Para Maria Luísa Moreira, o uso da saúde reprodutiva e sexual como principal bandeira pela campanha de Kamala Harris pode não ter sido a melhor estratégia. Saída de uma administração “com uma taxa de aprovação baixíssima”, a candidata democrata “procurou sempre esta via da saúde sexual e reprodutiva achando que seria suficiente para captar mulheres, mulheres do partido republicano, dos subúrbios”, mas, acrescenta, “tal não se verificou”.
A analista acredita que há um desfasamento entre o tempo e recursos dedicados pela campanha de Kamala Harris a direitos das mulheres e aborto em detrimento de “questões como economia, inflação e segurança”, que surgem como mais relevantes para grande parte do eleitorado.
Em três meses de campanha, defende Maria Luísa Moreira, a vice-presidente dos Estados Unidos não conseguiu distanciar-se do programa político da sua administração nem “clarificar as suas posições”. Por consequência, acabou por não conseguir “a ambição de conquistar as mulheres republicanas”, ao mesmo tempo que perdeu terreno entre as mulheres brancas.
Ao eleger de novo Donald Trump, os Estados Unidos continuam a nunca ter elegido uma mulher para o cargo de Presidente. Mais de metade dos países do mundo já foram liderados por uma mulher. De acordo com uma análise do Washington Post, foram 175 as mulheres que asseguraram as posições de governo mais altas num total de 87 países. Entre as 20 principais economias do mundo, apenas sete nunca tiveram uma mulher num cargo de poder, e os EUA são um desses países.

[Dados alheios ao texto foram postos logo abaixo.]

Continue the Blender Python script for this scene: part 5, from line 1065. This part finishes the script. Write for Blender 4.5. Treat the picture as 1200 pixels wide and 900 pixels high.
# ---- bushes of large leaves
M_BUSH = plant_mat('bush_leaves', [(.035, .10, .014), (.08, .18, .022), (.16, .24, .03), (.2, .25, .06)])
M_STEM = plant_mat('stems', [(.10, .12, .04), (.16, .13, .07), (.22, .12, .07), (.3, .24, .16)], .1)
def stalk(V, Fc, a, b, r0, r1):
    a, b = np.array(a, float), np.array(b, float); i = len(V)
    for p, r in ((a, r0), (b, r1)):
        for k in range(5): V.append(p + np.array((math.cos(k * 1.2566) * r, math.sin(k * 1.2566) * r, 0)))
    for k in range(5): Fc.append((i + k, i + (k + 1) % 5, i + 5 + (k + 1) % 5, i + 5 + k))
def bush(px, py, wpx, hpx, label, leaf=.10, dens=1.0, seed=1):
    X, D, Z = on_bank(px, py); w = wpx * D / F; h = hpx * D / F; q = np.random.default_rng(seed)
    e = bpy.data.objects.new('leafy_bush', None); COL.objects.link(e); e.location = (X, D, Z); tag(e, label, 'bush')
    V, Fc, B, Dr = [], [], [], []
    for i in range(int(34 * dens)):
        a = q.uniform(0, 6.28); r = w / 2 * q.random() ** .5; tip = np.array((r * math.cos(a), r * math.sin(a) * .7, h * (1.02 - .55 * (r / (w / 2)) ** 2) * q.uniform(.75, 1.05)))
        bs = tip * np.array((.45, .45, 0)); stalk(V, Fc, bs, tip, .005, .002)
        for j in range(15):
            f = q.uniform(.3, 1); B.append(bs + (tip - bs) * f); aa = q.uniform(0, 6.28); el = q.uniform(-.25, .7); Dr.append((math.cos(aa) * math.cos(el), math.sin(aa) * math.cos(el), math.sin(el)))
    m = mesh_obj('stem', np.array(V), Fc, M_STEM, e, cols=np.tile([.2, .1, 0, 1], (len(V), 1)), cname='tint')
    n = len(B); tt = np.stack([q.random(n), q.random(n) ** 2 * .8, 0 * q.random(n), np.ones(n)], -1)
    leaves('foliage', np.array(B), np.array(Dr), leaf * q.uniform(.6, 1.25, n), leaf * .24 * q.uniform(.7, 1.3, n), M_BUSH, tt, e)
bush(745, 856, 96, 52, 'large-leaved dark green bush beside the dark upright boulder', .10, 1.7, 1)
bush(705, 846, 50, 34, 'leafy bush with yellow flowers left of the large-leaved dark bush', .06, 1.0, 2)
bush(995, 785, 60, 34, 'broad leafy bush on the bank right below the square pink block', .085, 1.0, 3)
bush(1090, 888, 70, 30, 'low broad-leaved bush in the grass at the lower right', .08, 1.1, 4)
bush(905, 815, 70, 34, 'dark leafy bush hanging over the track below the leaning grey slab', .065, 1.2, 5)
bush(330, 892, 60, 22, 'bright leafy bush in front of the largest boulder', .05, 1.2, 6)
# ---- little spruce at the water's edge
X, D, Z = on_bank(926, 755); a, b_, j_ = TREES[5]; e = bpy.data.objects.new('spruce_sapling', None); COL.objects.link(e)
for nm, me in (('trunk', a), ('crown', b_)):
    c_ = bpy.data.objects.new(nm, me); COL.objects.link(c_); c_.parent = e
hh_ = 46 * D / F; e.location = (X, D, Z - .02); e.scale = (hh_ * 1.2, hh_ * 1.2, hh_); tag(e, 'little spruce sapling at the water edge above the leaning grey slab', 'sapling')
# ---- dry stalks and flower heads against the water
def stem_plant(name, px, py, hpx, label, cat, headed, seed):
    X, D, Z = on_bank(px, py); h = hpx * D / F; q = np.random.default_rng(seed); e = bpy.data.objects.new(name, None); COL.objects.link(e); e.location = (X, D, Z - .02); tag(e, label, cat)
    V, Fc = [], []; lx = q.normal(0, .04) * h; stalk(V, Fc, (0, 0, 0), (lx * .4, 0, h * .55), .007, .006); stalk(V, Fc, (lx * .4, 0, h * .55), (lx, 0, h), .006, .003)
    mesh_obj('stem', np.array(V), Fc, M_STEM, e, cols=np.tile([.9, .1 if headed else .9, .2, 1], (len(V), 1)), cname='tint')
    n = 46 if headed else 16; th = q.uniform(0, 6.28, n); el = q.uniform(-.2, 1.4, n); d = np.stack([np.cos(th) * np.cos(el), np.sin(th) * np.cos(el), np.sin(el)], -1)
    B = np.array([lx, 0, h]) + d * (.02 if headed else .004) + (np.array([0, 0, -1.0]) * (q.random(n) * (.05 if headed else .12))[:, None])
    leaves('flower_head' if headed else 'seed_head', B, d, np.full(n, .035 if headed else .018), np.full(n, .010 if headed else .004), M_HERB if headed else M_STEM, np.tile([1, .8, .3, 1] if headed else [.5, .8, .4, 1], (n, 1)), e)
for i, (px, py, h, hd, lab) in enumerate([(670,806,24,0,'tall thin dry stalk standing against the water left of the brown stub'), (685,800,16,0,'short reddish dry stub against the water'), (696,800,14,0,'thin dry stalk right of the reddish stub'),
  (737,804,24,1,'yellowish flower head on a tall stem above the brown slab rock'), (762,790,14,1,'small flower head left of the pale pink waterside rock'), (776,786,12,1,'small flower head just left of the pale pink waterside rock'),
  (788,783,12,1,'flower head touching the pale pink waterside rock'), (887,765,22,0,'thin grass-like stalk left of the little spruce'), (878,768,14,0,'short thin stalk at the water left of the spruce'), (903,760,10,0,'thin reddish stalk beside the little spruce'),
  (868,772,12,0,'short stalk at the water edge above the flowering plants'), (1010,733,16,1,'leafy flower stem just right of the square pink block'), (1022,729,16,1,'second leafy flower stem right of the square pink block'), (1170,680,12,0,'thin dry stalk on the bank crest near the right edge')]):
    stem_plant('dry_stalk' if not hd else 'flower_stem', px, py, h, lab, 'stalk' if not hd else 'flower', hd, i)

Em Portugal, uma mulher é identificada neste grupo: Maria de Lurdes Pintassilgo. Em 1979, o então Presidente da República, Ramalho Eanes, nomeou Pintassilgo para o cargo de primeira-ministra, que ocupou durante seis meses. Mas, como nenhuma outra mulher em Portugal, não foi eleita para ocupar essa posição. De facto, a primeira mulher portuguesa a vencer uma eleição foi Marta Temido, quando o Partido Socialista venceu as eleições europeias de 2024.